Poor Communication Kills

The Last Jedi isn’t the first movie that I’ve loved on first sight and then soured on, and it won’t be the last. There are still a lot of things about this film that I like, and I think it’s in the top half of quality when looking at the Star Wars franchise.

Absolutely gorgeous.

Despite that, my new conclusion is that it didn’t do a good job of supporting the greater narrative. Rian Johnson was handed the keys to part of a greater narrative and chose to instead create one chapter that was almost completely divorced from the rest of the story. The Last Jedi doesn’t pay attention to what came before and it doesn’t show any thought regarding what might come next.

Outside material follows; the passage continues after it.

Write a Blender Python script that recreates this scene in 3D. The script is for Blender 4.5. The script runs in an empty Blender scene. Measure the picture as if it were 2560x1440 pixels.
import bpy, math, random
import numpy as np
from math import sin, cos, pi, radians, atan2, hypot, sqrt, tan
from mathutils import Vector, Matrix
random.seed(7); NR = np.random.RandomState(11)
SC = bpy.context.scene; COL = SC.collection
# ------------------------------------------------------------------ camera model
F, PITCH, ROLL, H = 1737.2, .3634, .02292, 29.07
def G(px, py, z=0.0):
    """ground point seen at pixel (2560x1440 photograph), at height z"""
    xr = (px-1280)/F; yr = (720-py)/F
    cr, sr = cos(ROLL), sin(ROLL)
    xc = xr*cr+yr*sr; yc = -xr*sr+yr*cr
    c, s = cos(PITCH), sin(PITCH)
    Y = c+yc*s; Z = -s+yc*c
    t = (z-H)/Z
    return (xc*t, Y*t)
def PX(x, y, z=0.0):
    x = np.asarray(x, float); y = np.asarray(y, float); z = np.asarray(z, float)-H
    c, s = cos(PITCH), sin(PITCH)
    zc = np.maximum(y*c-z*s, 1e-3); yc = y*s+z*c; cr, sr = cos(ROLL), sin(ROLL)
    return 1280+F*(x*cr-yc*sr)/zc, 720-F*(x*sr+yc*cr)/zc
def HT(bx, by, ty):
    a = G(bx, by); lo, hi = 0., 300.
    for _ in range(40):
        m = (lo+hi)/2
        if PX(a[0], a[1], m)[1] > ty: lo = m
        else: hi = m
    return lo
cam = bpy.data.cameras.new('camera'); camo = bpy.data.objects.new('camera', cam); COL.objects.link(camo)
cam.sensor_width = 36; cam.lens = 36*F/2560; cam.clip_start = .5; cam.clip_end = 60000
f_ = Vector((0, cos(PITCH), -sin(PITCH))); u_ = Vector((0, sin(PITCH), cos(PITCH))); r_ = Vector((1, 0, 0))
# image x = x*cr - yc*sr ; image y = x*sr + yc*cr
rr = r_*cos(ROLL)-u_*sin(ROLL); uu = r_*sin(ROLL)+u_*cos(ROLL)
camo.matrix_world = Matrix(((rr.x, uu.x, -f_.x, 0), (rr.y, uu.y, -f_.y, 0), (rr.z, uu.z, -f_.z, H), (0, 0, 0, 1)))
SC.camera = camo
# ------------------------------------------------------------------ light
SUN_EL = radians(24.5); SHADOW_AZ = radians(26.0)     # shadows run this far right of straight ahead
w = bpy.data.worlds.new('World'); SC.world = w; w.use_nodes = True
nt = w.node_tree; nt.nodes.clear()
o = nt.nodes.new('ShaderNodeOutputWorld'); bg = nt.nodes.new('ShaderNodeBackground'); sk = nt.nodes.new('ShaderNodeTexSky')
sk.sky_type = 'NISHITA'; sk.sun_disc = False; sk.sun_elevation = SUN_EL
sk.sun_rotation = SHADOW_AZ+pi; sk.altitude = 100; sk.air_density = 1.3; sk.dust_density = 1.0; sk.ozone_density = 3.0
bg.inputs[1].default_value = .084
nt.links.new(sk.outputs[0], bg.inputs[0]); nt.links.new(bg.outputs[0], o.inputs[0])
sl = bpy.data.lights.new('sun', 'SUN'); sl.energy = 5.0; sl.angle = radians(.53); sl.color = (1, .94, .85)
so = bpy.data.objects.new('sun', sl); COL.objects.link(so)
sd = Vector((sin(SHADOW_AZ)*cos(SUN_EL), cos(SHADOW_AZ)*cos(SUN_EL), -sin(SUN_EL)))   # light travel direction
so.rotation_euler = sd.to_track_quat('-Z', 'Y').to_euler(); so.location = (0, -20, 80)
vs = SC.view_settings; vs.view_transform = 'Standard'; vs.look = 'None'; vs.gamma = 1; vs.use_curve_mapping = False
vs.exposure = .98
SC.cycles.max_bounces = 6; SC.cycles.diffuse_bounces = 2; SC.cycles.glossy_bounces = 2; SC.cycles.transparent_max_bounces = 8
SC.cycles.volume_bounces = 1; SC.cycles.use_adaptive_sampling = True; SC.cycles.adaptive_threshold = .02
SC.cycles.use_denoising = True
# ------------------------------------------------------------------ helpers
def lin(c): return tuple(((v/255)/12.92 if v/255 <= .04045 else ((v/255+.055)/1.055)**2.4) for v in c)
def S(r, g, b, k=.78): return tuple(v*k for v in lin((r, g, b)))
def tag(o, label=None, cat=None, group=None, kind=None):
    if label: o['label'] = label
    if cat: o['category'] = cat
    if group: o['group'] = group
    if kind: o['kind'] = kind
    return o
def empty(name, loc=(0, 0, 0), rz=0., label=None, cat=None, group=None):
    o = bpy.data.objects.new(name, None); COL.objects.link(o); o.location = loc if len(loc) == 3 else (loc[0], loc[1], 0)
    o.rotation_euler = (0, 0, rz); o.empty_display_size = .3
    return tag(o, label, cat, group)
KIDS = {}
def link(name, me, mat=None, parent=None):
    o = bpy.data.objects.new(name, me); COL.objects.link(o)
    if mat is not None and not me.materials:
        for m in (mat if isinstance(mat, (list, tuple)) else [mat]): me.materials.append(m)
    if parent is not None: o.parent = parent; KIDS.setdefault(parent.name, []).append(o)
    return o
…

The ultimate failing in this film and the sequel trilogy as a whole lies at Disney’s feet. It’s ridiculous to give the green light to a first chapter like The Force Awakens that panders to nostalgia to a fault, and then completely reverse course with something like The Last Jedi which takes a wrecking ball to the themes and tone of the franchise. If they wanted a second chapter like The Last Jedi, they needed a completely different first chapter.

I think the folks in charge of Star Wars know that the franchise is a cash cow and thus don’t pay much attention to tone or long-term plotting. They follow the money, which is why the success of something like The Mandalorian leads to the lead of that series getting shoehorned into The Book of Boba Fett (and why Grogu came back despite a good ending being put in place for the character). That’s not out of place for the Star Wars franchise; no matter what George Lucas says, he didn’t have the original trilogy fully plotted out when he first wrote Star Wars. But the lack of a long-term vision and desire for cohesion in the narrative means that more entries in Star Wars will be like The Last Jedi: very strong when looked at individually, but less attractive as part of a whole.